[start of THE DATA]

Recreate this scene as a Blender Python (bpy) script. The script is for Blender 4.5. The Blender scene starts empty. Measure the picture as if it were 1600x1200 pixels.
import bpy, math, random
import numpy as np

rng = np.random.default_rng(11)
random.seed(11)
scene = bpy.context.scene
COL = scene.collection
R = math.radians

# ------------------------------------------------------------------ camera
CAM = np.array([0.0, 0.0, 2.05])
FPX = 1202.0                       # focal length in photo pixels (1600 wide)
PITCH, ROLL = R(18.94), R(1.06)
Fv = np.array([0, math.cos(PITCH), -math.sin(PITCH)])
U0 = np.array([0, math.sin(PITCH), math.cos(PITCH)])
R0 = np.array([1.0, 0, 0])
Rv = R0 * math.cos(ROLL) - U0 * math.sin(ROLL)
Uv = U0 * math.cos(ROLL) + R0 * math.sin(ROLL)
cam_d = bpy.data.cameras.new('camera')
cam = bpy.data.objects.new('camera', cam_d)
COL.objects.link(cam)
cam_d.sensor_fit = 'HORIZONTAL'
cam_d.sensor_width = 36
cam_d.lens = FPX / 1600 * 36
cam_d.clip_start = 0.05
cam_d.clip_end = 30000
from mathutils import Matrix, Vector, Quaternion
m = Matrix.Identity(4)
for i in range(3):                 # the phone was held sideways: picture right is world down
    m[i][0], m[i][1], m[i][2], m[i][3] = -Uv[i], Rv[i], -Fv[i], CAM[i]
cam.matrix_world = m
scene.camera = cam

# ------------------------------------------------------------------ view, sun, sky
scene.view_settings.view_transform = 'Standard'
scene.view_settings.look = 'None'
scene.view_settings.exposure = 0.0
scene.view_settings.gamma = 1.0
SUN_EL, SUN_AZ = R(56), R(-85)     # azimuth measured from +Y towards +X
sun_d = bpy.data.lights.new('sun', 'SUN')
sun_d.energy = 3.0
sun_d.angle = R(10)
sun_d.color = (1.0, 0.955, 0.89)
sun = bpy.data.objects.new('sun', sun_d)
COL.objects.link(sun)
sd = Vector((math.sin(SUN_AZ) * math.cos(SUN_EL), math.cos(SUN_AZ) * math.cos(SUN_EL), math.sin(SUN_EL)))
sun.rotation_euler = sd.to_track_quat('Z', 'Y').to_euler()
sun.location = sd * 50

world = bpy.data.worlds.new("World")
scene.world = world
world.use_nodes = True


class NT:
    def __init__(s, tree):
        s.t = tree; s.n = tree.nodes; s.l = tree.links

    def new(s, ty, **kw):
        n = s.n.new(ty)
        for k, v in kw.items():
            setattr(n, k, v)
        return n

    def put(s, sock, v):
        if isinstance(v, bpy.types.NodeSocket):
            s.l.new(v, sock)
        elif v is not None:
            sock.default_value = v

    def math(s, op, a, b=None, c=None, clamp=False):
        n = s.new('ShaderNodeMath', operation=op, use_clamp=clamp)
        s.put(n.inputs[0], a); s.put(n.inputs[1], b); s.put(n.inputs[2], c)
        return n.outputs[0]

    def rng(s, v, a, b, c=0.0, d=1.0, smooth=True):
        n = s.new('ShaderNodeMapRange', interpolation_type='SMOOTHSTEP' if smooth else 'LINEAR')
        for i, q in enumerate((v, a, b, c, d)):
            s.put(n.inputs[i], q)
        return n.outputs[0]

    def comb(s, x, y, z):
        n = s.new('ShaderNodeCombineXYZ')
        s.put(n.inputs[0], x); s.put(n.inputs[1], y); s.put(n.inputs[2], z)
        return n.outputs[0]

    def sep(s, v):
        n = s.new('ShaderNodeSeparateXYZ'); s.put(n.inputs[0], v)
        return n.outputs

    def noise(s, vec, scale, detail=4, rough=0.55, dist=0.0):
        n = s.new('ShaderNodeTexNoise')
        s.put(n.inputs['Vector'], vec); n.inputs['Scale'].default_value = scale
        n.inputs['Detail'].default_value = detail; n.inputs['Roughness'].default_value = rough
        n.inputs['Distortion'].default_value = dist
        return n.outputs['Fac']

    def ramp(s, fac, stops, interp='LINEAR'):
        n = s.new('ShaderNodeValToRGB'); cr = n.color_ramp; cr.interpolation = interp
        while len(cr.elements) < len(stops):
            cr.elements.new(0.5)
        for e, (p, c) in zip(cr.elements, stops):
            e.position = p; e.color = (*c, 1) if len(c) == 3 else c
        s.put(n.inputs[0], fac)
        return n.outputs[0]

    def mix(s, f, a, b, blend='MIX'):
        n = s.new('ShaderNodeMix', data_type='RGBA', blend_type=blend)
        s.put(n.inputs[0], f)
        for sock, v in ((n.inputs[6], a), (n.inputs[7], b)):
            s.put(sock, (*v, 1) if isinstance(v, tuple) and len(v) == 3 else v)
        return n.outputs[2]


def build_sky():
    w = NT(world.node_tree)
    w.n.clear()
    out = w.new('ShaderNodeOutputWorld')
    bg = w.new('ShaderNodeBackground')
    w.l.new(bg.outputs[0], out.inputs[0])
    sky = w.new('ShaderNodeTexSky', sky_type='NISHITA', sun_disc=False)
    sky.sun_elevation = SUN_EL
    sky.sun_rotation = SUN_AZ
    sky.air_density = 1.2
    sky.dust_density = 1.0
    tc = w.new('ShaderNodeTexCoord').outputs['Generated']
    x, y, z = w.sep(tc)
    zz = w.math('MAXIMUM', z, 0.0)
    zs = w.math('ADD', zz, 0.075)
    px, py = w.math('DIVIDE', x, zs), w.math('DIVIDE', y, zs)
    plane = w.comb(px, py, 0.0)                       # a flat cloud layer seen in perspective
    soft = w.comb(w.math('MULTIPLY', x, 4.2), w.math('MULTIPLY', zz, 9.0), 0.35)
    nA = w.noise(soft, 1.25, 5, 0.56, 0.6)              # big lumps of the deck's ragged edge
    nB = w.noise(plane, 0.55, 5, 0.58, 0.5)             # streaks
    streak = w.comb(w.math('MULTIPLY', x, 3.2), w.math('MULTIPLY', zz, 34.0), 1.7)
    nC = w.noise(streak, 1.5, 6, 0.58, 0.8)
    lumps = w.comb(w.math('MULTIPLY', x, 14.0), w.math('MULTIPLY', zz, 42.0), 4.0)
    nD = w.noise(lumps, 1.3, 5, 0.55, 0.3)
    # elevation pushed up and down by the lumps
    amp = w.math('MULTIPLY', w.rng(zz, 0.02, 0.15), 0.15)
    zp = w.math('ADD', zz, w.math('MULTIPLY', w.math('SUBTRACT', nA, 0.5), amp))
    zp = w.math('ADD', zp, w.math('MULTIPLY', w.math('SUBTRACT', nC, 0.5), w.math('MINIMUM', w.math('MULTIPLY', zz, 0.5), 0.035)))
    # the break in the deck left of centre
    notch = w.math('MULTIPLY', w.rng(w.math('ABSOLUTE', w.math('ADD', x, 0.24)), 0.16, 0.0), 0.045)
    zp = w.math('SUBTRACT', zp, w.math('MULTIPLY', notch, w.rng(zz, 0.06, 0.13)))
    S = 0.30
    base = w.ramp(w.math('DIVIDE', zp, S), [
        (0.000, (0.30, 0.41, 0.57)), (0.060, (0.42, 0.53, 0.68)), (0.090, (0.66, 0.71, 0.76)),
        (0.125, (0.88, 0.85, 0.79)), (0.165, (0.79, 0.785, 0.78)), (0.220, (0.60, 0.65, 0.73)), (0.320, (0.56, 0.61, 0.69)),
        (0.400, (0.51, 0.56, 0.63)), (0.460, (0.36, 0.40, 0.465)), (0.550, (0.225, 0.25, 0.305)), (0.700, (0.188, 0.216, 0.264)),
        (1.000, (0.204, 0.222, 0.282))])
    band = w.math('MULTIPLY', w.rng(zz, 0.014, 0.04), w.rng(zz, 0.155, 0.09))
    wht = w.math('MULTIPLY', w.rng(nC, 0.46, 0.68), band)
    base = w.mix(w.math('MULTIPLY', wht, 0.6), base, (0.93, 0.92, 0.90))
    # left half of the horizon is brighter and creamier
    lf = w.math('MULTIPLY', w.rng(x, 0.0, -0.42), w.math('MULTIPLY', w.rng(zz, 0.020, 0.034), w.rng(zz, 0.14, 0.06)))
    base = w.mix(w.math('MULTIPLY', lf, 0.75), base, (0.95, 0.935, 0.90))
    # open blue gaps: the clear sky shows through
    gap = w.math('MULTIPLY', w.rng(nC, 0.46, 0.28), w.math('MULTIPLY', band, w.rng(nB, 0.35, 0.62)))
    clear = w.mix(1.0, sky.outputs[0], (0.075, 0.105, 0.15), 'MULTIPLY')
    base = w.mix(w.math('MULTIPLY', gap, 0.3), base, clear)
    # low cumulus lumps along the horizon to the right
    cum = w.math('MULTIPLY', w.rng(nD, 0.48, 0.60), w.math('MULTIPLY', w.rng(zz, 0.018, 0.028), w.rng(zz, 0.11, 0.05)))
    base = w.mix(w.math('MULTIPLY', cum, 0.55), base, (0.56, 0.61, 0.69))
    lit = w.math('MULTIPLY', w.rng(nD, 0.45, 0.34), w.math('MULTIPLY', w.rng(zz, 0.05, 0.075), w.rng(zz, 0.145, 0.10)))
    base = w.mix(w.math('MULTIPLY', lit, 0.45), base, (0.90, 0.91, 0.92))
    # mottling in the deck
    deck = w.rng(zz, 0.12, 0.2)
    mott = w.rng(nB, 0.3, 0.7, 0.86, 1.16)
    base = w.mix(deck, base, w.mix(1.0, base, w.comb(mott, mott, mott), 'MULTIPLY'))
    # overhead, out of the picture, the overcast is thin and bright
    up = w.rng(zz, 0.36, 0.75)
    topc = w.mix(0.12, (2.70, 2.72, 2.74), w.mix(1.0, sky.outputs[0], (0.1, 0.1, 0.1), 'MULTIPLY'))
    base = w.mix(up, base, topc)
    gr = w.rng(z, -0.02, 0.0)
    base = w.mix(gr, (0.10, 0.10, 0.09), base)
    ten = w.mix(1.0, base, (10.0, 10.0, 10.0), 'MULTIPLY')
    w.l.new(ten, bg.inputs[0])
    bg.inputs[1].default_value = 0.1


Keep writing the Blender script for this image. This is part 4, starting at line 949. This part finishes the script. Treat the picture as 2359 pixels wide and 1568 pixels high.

[end of THE DATA]

* _GOAL_
Copy out the lines in which the string "Blender" appears.

* _TASK OUTPUT_
Recreate this scene as a Blender Python (bpy) script. The script is for Blender 4.5. The Blender scene starts empty. Measure the picture as if it were 1600x1200 pixels.
Keep writing the Blender script for this image. This is part 4, starting at line 949. This part finishes the script. Treat the picture as 2359 pixels wide and 1568 pixels high.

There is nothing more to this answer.